Tuesday, April 5, 2011

Python: DISTINCT on GQuery result set (GQL, GAE)

Imagine you got an entity in the Google App Engine datastore, storing links for anonymous users. You would like to perform the following SQL query, which is not supported:

SELECT DISTINCT user_hash FROM links

Instead you could use:

user = db.GqlQuery("SELECT user_hash FROM links")

How to use Python most efficiently to filter the result, so it returns a DISTINCT result set? How to count the DISTINCT result set?

From stackoverflow
  • One option would be to put the results into a set object:

    http://www.python.org/doc/2.6/library/sets.html#sets.Set

    The resulting set will consist only of the distinct values passed into it.

    Failing that, building up a new list containing only the unique objects would work.
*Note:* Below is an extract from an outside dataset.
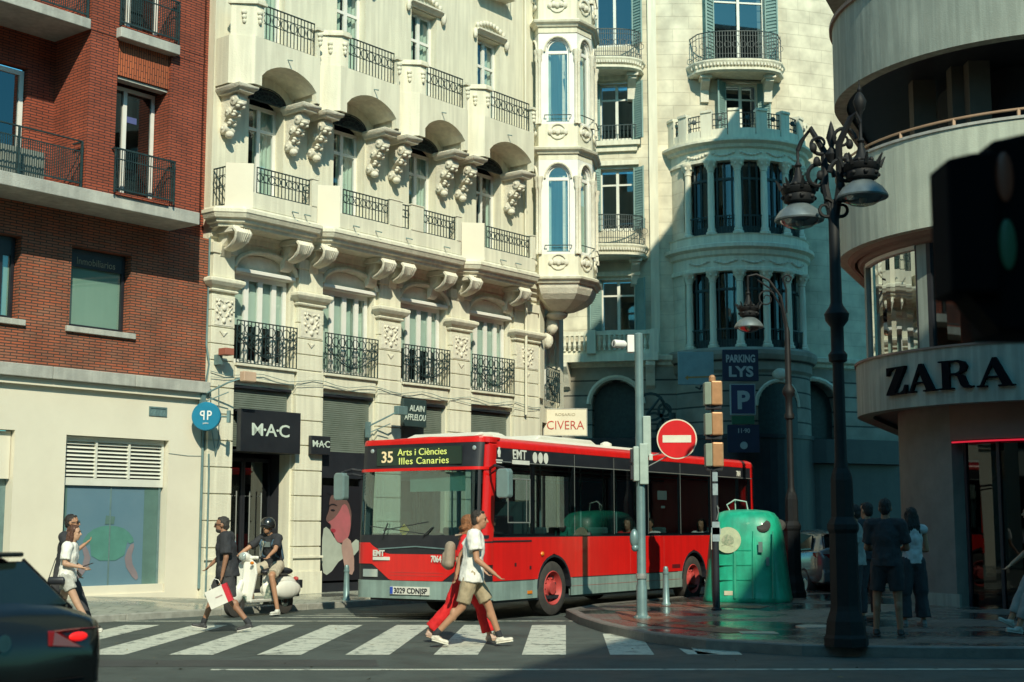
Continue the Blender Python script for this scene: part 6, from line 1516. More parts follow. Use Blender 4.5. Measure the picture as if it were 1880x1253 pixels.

Something like:

    unique_results = []
    for obj in user:
        if obj not in unique_results:
            unique_results.append(obj)
    

    That for loop can be condensed into a list comprehension as well.

  • A set is good way to deal with that:

    >>> a = ['google.com', 'livejournal.com', 'livejournal.com', 'google.com', 'stackoverflow.com']
    >>> b = set(a)
    >>> b
    set(['livejournal.com', 'google.com', 'stackoverflow.com'])
    >>>
    

    One suggestion w/r/t the first answer, is that sets and dicts are better at retrieving unique results quickly, membership in lists is O(n) versus O(1) for the other types, so if you want to store additional data, or do something like create the mentioned unique_results list, it may be better to do something like:

    unique_results = {}
    >>> for item in a:
        unique_results[item] = ''
    
    
    >>> unique_results
    {'livejournal.com': '', 'google.com': '', 'stackoverflow.com': ''}
    
    Federico Elles : A set object is an unordered collection of distinct hashable objects.(...) New in version 2.4. http://www.python.org/doc/2.5.2/lib/types-set.html
    sudarkoff : Set is okay if the number of records is relatively small. But if you have gazillions of records in the datastore, it would be quite inefficient! A much better strategy would be to pre-calculate and store the result at the insert/update time.